== GIVEN DATA ==

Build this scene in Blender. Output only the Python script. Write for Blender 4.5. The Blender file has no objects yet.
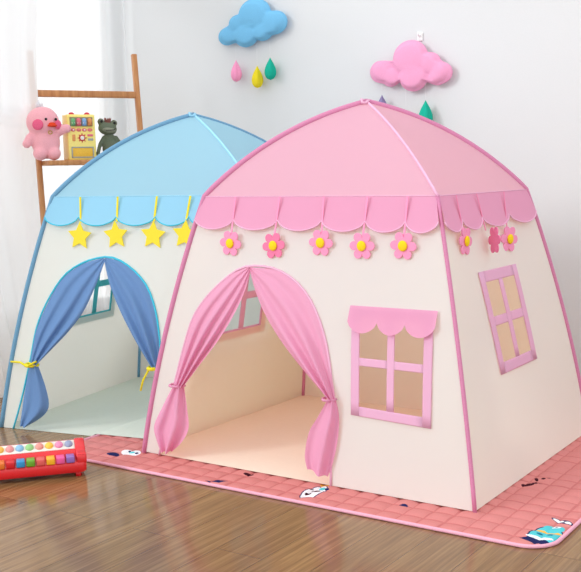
import bpy, bmesh, math, random
from mathutils import Vector, Matrix
from mathutils.geometry import delaunay_2d_cdt
random.seed(7)
S = bpy.context.scene
C = S.collection
PI = math.pi

# ------------------------------------------------------------------ helpers
def lin(c):
    r = []
    for v in c:
        v /= 255.0
        r.append(v / 12.92 if v <= 0.04045 else ((v + 0.055) / 1.055) ** 2.4)
    return (r[0], r[1], r[2], 1.0)

def nodes(name):
    m = bpy.data.materials.new(name); m.use_nodes = True
    nt = m.node_tree; nt.nodes.clear()
    return m, nt, nt.nodes.new('ShaderNodeOutputMaterial')

def N(nt, t, **kw):
    n = nt.nodes.new(t)
    for k, v in kw.items():
        if k in n.inputs: n.inputs[k].default_value = v
        else: setattr(n, k, v)
    return n

def solid(name, col, rough=0.6, spec=0.3, bump=0.0, bscale=200.0, var=0.06, metal=0.0, coat=0.0, sheen=0.0):
    m, nt, out = nodes(name)
    p = N(nt, 'ShaderNodeBsdfPrincipled')
    p.inputs['Roughness'].default_value = rough
    p.inputs['Specular IOR Level'].default_value = spec
    p.inputs['Metallic'].default_value = metal
    p.inputs['Coat Weight'].default_value = coat
    p.inputs['Sheen Weight'].default_value = sheen
    tc = N(nt, 'ShaderNodeTexCoord')
    nz = N(nt, 'ShaderNodeTexNoise'); nz.inputs['Scale'].default_value = bscale; nz.inputs['Detail'].default_value = 3
    nt.links.new(tc.outputs['Object'], nz.inputs['Vector'])
    rp = N(nt, 'ShaderNodeValToRGB')
    c = lin(col)
    rp.color_ramp.elements[0].color = tuple(v * (1 - var) for v in c[:3]) + (1,)
    rp.color_ramp.elements[1].color = tuple(min(1, v * (1 + var)) for v in c[:3]) + (1,)
    rp.color_ramp.elements[0].position = 0.3; rp.color_ramp.elements[1].position = 0.7
    nt.links.new(nz.outputs['Fac'], rp.inputs['Fac'])
    nt.links.new(rp.outputs['Color'], p.inputs['Base Color'])
    if bump > 0:
        b = N(nt, 'ShaderNodeBump'); b.inputs['Strength'].default_value = bump; b.inputs['Distance'].default_value = 0.002
        nt.links.new(nz.outputs['Fac'], b.inputs['Height']); nt.links.new(b.outputs['Normal'], p.inputs['Normal'])
    nt.links.new(p.outputs[0], out.inputs[0])
    return m

def cloth(name, col, trans=0.35, tcol=None, wrinkle=0.25, wscale=9.0, clear=0.0, weave=True, inner_light=None):
    """thin woven fabric: diffuse front, light shining through, faint weave and soft wrinkles"""
    m, nt, out = nodes(name)
    c = lin(col); t = lin(tcol) if tcol else c
    tc = N(nt, 'ShaderNodeTexCoord')
    nz = N(nt, 'ShaderNodeTexNoise'); nz.inputs['Scale'].default_value = wscale; nz.inputs['Detail'].default_value = 2
    nt.links.new(tc.outputs['Object'], nz.inputs['Vector'])
    b = N(nt, 'ShaderNodeBump'); b.inputs['Strength'].default_value = wrinkle; b.inputs['Distance'].default_value = 0.01
    nt.links.new(nz.outputs['Fac'], b.inputs['Height'])
    last = b
    if weave:
        n2 = N(nt, 'ShaderNodeTexNoise'); n2.inputs['Scale'].default_value = 420; n2.inputs['Detail'].default_value = 1
        nt.links.new(tc.outputs['Object'], n2.inputs['Vector'])
        b2 = N(nt, 'ShaderNodeBump'); b2.inputs['Strength'].default_value = 0.12; b2.inputs['Distance'].default_value = 0.001
        nt.links.new(n2.outputs['Fac'], b2.inputs['Height']); nt.links.new(b.outputs['Normal'], b2.inputs['Normal'])
        last = b2
    p = N(nt, 'ShaderNodeBsdfPrincipled'); p.inputs['Base Color'].default_value = c
    p.inputs['Roughness'].default_value = 0.75; p.inputs['Specular IOR Level'].default_value = 0.15
    nt.links.new(last.outputs['Normal'], p.inputs['Normal'])
    if inner_light:      # inner face painted warmer and brighter, standing in for light inside the tent
        ge = N(nt, 'ShaderNodeNewGeometry'); mc = N(nt, 'ShaderNodeMix', data_type='RGBA')
        mc.inputs[6].default_value = c; mc.inputs[7].default_value = lin(inner_light)
        nt.links.new(ge.outputs['Backfacing'], mc.inputs[0]); nt.links.new(mc.outputs[2], p.inputs['Base Color'])
    tr = N(nt, 'ShaderNodeBsdfTranslucent'); tr.inputs['Color'].default_value = t
    nt.links.new(last.outputs['Normal'], tr.inputs['Normal'])
    mx = N(nt, 'ShaderNodeMixShader'); mx.inputs[0].default_value = trans
    nt.links.new(p.outputs[0], mx.inputs[1]); nt.links.new(tr.outputs[0], mx.inputs[2])
    fin = mx
    if clear > 0:
        tp = N(nt, 'ShaderNodeBsdfTransparent')
        m2 = N(nt, 'ShaderNodeMixShader'); m2.inputs[0].default_value = clear
        nt.links.new(mx.outputs[0], m2.inputs[1]); nt.links.new(tp.outputs[0], m2.inputs[2]); fin = m2
    nt.links.new(fin.outputs[0], out.inputs[0])
    return m

def link(name, bm, mat, parent=None, smooth=True):
    me = bpy.data.meshes.new(name)
    bm.to_mesh(me); bm.free()
    if smooth:
        for p in me.polygons: p.use_smooth = True
    for mm in (mat if isinstance(mat, (list, tuple)) else [mat]): me.materials.append(mm)
    o = bpy.data.objects.new(name, me); C.objects.link(o)
    if parent: o.parent = parent
    return o

def tag(o, label, cat, group=None):
    o['label'] = label; o['category'] = cat
    if group: o['group'] = group
    return o

def thing(name, label, cat, loc=(0, 0, 0), rz=0, group=None):
    o = bpy.data.objects.new(name, None); o.empty_display_size = 0.05
    C.objects.link(o); o.location = loc; o.rotation_euler = (0, 0, rz)
    return tag(o, label, cat, group)

def struct(o):
    o['kind'] = 'structure'; return o

def copy_tree(o, parent=None):
    c = o.copy(); C.objects.link(c)
    if parent: c.parent = parent
    for ch in [q for q in S.objects if q.parent == o]:
        copy_tree(ch, c)
    return c

def box(bm, lo, hi, bev=0.0, segs=2, mi=0, M=None):
    r = bmesh.ops.create_cube(bm, size=1.0)
    vs = r['verts']
    for v in vs:
        v.co = Vector([lo[i] + (v.co[i] + 0.5) * (hi[i] - lo[i]) for i in range(3)])
    fs = list({f for v in vs for f in v.link_faces})
    for f in fs: f.material_index = mi
    if bev > 0:
        es = list({e for v in vs for e in v.link_edges})
        rr = bmesh.ops.bevel(bm, geom=es, offset=bev, segments=segs, affect='EDGES', profile=0.5)
        vs = list({v for f in rr['faces'] for v in f.verts} | {v for v in vs if v.is_valid})
        for f in rr['faces']: f.material_index = mi
    if M is not None:
        for v in vs: v.co = M @ v.co
    return vs

def tube(bm, pts, r, n=8, caps=True, radii=None, mi=0, flat=1.0):
    pts = [Vector(p) for p in pts]
    rings = []
    prev = None
    for i, p in enumerate(pts):
        a = pts[max(0, i - 1)]; b = pts[min(len(pts) - 1, i + 1)]
        t = (b - a)
        if t.length < 1e-9: t = Vector((0, 0, 1))
        t.normalize()
        if prev is None:
            up = Vector((0, 0, 1)) if abs(t.z) < 0.9 else Vector((0, 1, 0))
            x = up.cross(t).normalized()
        else:
            x = (prev - t * prev.dot(t)).normalized()
        prev = x
        y = t.cross(x)
        rr = radii[i] if radii else r
        rings.append([bm.verts.new(p + (x * math.cos(2 * PI * k / n) + y * math.sin(2 * PI * k / n) * flat) * rr) for k in range(n)])
    for i in range(len(rings) - 1):
        for k in range(n):
            f = bm.faces.new((rings[i][k], rings[i][(k + 1) % n], rings[i + 1][(k + 1) % n], rings[i + 1][k])); f.material_index = mi
    if caps:
        f = bm.faces.new(list(reversed(rings[0]))); f.material_index = mi
        f = bm.faces.new(rings[-1]); f.material_index = mi

def ball(bm, c, r, sx=1, sy=1, sz=1, u=20, v=12, rot=None, mi=0):
    q = bmesh.ops.create_uvsphere(bm, u_segments=u, v_segments=v, radius=r)
    for vt in q['verts']:
        p = Vector((vt.co.x * sx, vt.co.y * sy, vt.co.z * sz))
        if rot: p = rot @ p
        vt.co = p + Vector(c)
        for f in vt.link_faces: f.material_index = mi

def grid(bm, rows, mi=0):
    vs = [[bm.verts.new(p) for p in row] for row in rows]
    for i in range(len(vs) - 1):
        for j in range(len(vs[0]) - 1):
            f = bm.faces.new((vs[i][j], vs[i][j + 1], vs[i + 1][j + 1], vs[i + 1][j])); f.material_index = mi
    return vs

def extrude_poly(bm, pts, y0, y1, mi=0, bev=0.0):
    """prism: outline (x,z), from y0 to y1"""
    a = [bm.verts.new((p[0], y0, p[1])) for p in pts]
    b = [bm.verts.new((p[0], y1, p[1])) for p in pts]
    f0 = bm.faces.new(a); f1 = bm.faces.new(list(reversed(b)))
    n = len(pts); fs = [f0, f1]
    for i in range(n): fs.append(bm.faces.new((a[(i + 1) % n], a[i], b[i], b[(i + 1) % n])))
    for f in fs: f.material_index = mi
    bmesh.ops.recalc_face_normals(bm, faces=fs)
    if bev > 0:
        es = list({e for f in (f0, f1) for e in f.edges})
        bmesh.ops.bevel(bm, geom=es, offset=bev, segments=2, affect='EDGES', profile=0.5)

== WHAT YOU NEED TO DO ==
Only the lines from the start of the material through the line containing "PI = math.pi" should be transcribed. Pictures stay out.

== SOLUTION TO THIS TASK ==
Build this scene in Blender. Output only the Python script. Write for Blender 4.5. The Blender file has no objects yet.
import bpy, bmesh, math, random
from mathutils import Vector, Matrix
from mathutils.geometry import delaunay_2d_cdt
random.seed(7)
S = bpy.context.scene
C = S.collection
PI = math.pi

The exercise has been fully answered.